Your task is to retype each line of the data below exactly.

Provided data:
--- --- ---

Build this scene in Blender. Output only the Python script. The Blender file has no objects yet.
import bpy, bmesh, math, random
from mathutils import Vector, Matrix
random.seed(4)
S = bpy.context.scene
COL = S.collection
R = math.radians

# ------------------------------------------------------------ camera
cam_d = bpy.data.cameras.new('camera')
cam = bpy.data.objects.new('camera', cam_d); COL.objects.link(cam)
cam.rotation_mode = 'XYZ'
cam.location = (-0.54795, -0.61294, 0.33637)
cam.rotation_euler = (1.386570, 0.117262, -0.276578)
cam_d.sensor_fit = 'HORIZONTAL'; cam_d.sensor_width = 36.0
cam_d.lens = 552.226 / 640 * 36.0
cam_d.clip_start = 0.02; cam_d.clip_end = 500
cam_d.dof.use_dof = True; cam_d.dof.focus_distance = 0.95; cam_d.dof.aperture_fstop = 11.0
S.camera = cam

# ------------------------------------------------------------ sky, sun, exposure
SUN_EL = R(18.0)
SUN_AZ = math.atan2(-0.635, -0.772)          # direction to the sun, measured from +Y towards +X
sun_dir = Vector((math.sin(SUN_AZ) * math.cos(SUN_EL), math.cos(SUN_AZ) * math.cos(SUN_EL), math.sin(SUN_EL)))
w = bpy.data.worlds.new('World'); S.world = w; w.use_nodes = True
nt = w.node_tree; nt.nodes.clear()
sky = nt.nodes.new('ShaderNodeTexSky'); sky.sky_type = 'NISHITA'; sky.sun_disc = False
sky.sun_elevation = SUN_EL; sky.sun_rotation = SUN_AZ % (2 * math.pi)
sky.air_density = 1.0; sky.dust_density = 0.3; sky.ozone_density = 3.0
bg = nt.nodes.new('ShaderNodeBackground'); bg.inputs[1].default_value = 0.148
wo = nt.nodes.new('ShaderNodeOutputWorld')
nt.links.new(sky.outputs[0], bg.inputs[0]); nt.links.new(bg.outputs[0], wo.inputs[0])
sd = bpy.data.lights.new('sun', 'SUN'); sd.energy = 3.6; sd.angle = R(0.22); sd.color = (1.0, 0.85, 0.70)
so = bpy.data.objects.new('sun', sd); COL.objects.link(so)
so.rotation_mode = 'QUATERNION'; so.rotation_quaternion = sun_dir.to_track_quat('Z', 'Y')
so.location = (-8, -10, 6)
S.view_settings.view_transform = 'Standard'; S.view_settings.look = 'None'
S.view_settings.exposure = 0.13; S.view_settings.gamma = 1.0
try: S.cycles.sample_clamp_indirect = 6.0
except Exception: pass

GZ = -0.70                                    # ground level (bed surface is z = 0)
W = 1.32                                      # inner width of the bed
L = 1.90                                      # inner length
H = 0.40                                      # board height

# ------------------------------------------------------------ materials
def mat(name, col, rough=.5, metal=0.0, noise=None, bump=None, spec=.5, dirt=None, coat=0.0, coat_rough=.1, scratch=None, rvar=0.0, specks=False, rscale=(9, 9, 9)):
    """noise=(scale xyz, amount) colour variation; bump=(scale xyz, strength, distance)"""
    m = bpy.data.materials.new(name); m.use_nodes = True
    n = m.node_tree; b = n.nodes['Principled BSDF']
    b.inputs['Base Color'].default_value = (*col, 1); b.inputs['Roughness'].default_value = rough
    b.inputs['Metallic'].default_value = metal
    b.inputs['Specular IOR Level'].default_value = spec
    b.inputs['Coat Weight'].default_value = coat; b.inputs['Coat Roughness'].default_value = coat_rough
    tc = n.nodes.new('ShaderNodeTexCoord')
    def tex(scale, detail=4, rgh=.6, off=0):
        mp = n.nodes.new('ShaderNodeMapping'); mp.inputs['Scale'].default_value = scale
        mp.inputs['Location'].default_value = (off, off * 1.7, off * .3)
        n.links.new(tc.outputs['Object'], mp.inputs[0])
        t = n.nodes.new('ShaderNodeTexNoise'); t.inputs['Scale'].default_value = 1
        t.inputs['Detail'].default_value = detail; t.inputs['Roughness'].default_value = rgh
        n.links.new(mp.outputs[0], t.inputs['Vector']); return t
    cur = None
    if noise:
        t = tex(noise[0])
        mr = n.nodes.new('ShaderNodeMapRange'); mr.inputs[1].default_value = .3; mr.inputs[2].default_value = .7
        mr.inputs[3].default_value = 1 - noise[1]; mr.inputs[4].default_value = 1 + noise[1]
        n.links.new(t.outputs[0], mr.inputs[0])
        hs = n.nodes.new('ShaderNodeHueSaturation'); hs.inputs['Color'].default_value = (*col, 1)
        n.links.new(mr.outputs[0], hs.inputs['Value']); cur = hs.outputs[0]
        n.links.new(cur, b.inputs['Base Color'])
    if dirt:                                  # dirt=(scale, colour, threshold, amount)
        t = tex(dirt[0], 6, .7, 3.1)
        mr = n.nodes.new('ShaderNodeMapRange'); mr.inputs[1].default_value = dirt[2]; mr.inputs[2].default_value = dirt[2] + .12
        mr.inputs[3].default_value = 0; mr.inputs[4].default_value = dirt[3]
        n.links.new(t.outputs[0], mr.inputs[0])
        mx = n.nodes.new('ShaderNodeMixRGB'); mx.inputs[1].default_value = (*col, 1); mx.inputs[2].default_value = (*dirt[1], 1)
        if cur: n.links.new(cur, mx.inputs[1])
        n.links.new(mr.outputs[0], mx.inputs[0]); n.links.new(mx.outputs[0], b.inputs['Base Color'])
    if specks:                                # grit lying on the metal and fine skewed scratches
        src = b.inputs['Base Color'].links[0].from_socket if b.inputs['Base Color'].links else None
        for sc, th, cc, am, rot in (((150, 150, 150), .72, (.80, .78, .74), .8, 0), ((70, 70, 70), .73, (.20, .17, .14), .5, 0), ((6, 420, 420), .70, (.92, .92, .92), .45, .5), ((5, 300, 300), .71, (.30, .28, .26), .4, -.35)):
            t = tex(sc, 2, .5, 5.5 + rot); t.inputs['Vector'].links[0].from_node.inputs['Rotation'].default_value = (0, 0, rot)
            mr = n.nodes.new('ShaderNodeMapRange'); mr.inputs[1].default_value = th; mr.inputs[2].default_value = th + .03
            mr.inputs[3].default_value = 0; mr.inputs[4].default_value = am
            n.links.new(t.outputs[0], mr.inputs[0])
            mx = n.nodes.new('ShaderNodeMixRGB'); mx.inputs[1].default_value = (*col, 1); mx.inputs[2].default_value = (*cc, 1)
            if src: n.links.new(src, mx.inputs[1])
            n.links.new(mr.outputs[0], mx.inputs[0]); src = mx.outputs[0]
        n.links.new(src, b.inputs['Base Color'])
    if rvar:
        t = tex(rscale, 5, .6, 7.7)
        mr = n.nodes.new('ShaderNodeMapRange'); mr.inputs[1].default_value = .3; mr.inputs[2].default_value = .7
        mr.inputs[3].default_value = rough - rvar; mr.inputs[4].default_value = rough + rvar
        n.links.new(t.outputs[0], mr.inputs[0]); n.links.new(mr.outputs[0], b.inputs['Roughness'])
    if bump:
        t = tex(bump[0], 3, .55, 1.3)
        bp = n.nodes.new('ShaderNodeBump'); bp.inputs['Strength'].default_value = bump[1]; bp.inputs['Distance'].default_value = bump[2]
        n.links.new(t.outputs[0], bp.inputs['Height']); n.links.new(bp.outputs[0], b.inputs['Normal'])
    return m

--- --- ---

Result of this exercise:
Build this scene in Blender. Output only the Python script. The Blender file has no objects yet.
import bpy, bmesh, math, random
from mathutils import Vector, Matrix
random.seed(4)
S = bpy.context.scene
COL = S.collection
R = math.radians

# ------------------------------------------------------------ camera
cam_d = bpy.data.cameras.new('camera')
cam = bpy.data.objects.new('camera', cam_d); COL.objects.link(cam)
cam.rotation_mode = 'XYZ'
cam.location = (-0.54795, -0.61294, 0.33637)
cam.rotation_euler = (1.386570, 0.117262, -0.276578)
cam_d.sensor_fit = 'HORIZONTAL'; cam_d.sensor_width = 36.0
cam_d.lens = 552.226 / 640 * 36.0
cam_d.clip_start = 0.02; cam_d.clip_end = 500
cam_d.dof.use_dof = True; cam_d.dof.focus_distance = 0.95; cam_d.dof.aperture_fstop = 11.0
S.camera = cam

# ------------------------------------------------------------ sky, sun, exposure
SUN_EL = R(18.0)
SUN_AZ = math.atan2(-0.635, -0.772)          # direction to the sun, measured from +Y towards +X
sun_dir = Vector((math.sin(SUN_AZ) * math.cos(SUN_EL), math.cos(SUN_AZ) * math.cos(SUN_EL), math.sin(SUN_EL)))
w = bpy.data.worlds.new('World'); S.world = w; w.use_nodes = True
nt = w.node_tree; nt.nodes.clear()
sky = nt.nodes.new('ShaderNodeTexSky'); sky.sky_type = 'NISHITA'; sky.sun_disc = False
sky.sun_elevation = SUN_EL; sky.sun_rotation = SUN_AZ % (2 * math.pi)
sky.air_density = 1.0; sky.dust_density = 0.3; sky.ozone_density = 3.0
bg = nt.nodes.new('ShaderNodeBackground'); bg.inputs[1].default_value = 0.148
wo = nt.nodes.new('ShaderNodeOutputWorld')
nt.links.new(sky.outputs[0], bg.inputs[0]); nt.links.new(bg.outputs[0], wo.inputs[0])
sd = bpy.data.lights.new('sun', 'SUN'); sd.energy = 3.6; sd.angle = R(0.22); sd.color = (1.0, 0.85, 0.70)
so = bpy.data.objects.new('sun', sd); COL.objects.link(so)
so.rotation_mode = 'QUATERNION'; so.rotation_quaternion = sun_dir.to_track_quat('Z', 'Y')
so.location = (-8, -10, 6)
S.view_settings.view_transform = 'Standard'; S.view_settings.look = 'None'
S.view_settings.exposure = 0.13; S.view_settings.gamma = 1.0
try: S.cycles.sample_clamp_indirect = 6.0
except Exception: pass

GZ = -0.70                                    # ground level (bed surface is z = 0)
W = 1.32                                      # inner width of the bed
L = 1.90                                      # inner length
H = 0.40                                      # board height

# ------------------------------------------------------------ materials
def mat(name, col, rough=.5, metal=0.0, noise=None, bump=None, spec=.5, dirt=None, coat=0.0, coat_rough=.1, scratch=None, rvar=0.0, specks=False, rscale=(9, 9, 9)):
    """noise=(scale xyz, amount) colour variation; bump=(scale xyz, strength, distance)"""
    m = bpy.data.materials.new(name); m.use_nodes = True
    n = m.node_tree; b = n.nodes['Principled BSDF']
    b.inputs['Base Color'].default_value = (*col, 1); b.inputs['Roughness'].default_value = rough
    b.inputs['Metallic'].default_value = metal
    b.inputs['Specular IOR Level'].default_value = spec
    b.inputs['Coat Weight'].default_value = coat; b.inputs['Coat Roughness'].default_value = coat_rough
    tc = n.nodes.new('ShaderNodeTexCoord')
    def tex(scale, detail=4, rgh=.6, off=0):
        mp = n.nodes.new('ShaderNodeMapping'); mp.inputs['Scale'].default_value = scale
        mp.inputs['Location'].default_value = (off, off * 1.7, off * .3)
        n.links.new(tc.outputs['Object'], mp.inputs[0])
        t = n.nodes.new('ShaderNodeTexNoise'); t.inputs['Scale'].default_value = 1
        t.inputs['Detail'].default_value = detail; t.inputs['Roughness'].default_value = rgh
        n.links.new(mp.outputs[0], t.inputs['Vector']); return t
    cur = None
    if noise:
        t = tex(noise[0])
        mr = n.nodes.new('ShaderNodeMapRange'); mr.inputs[1].default_value = .3; mr.inputs[2].default_value = .7
        mr.inputs[3].default_value = 1 - noise[1]; mr.inputs[4].default_value = 1 + noise[1]
        n.links.new(t.outputs[0], mr.inputs[0])
        hs = n.nodes.new('ShaderNodeHueSaturation'); hs.inputs['Color'].default_value = (*col, 1)
        n.links.new(mr.outputs[0], hs.inputs['Value']); cur = hs.outputs[0]
        n.links.new(cur, b.inputs['Base Color'])
    if dirt:                                  # dirt=(scale, colour, threshold, amount)
        t = tex(dirt[0], 6, .7, 3.1)
        mr = n.nodes.new('ShaderNodeMapRange'); mr.inputs[1].default_value = dirt[2]; mr.inputs[2].default_value = dirt[2] + .12
        mr.inputs[3].default_value = 0; mr.inputs[4].default_value = dirt[3]
        n.links.new(t.outputs[0], mr.inputs[0])
        mx = n.nodes.new('ShaderNodeMixRGB'); mx.inputs[1].default_value = (*col, 1); mx.inputs[2].default_value = (*dirt[1], 1)
        if cur: n.links.new(cur, mx.inputs[1])
        n.links.new(mr.outputs[0], mx.inputs[0]); n.links.new(mx.outputs[0], b.inputs['Base Color'])
    if specks:                                # grit lying on the metal and fine skewed scratches
        src = b.inputs['Base Color'].links[0].from_socket if b.inputs['Base Color'].links else None
        for sc, th, cc, am, rot in (((150, 150, 150), .72, (.80, .78, .74), .8, 0), ((70, 70, 70), .73, (.20, .17, .14), .5, 0), ((6, 420, 420), .70, (.92, .92, .92), .45, .5), ((5, 300, 300), .71, (.30, .28, .26), .4, -.35)):
            t = tex(sc, 2, .5, 5.5 + rot); t.inputs['Vector'].links[0].from_node.inputs['Rotation'].default_value = (0, 0, rot)
            mr = n.nodes.new('ShaderNodeMapRange'); mr.inputs[1].default_value = th; mr.inputs[2].default_value = th + .03
            mr.inputs[3].default_value = 0; mr.inputs[4].default_value = am
            n.links.new(t.outputs[0], mr.inputs[0])
            mx = n.nodes.new('ShaderNodeMixRGB'); mx.inputs[1].default_value = (*col, 1); mx.inputs[2].default_value = (*cc, 1)
            if src: n.links.new(src, mx.inputs[1])
            n.links.new(mr.outputs[0], mx.inputs[0]); src = mx.outputs[0]
        n.links.new(src, b.inputs['Base Color'])
    if rvar:
        t = tex(rscale, 5, .6, 7.7)
        mr = n.nodes.new('ShaderNodeMapRange'); mr.inputs[1].default_value = .3; mr.inputs[2].default_value = .7
        mr.inputs[3].default_value = rough - rvar; mr.inputs[4].default_value = rough + rvar
        n.links.new(t.outputs[0], mr.inputs[0]); n.links.new(mr.outputs[0], b.inputs['Roughness'])
    if bump:
        t = tex(bump[0], 3, .55, 1.3)
        bp = n.nodes.new('ShaderNodeBump'); bp.inputs['Strength'].default_value = bump[1]; bp.inputs['Distance'].default_value = bump[2]
        n.links.new(t.outputs[0], bp.inputs['Height']); n.links.new(bp.outputs[0], b.inputs['Normal'])
    return m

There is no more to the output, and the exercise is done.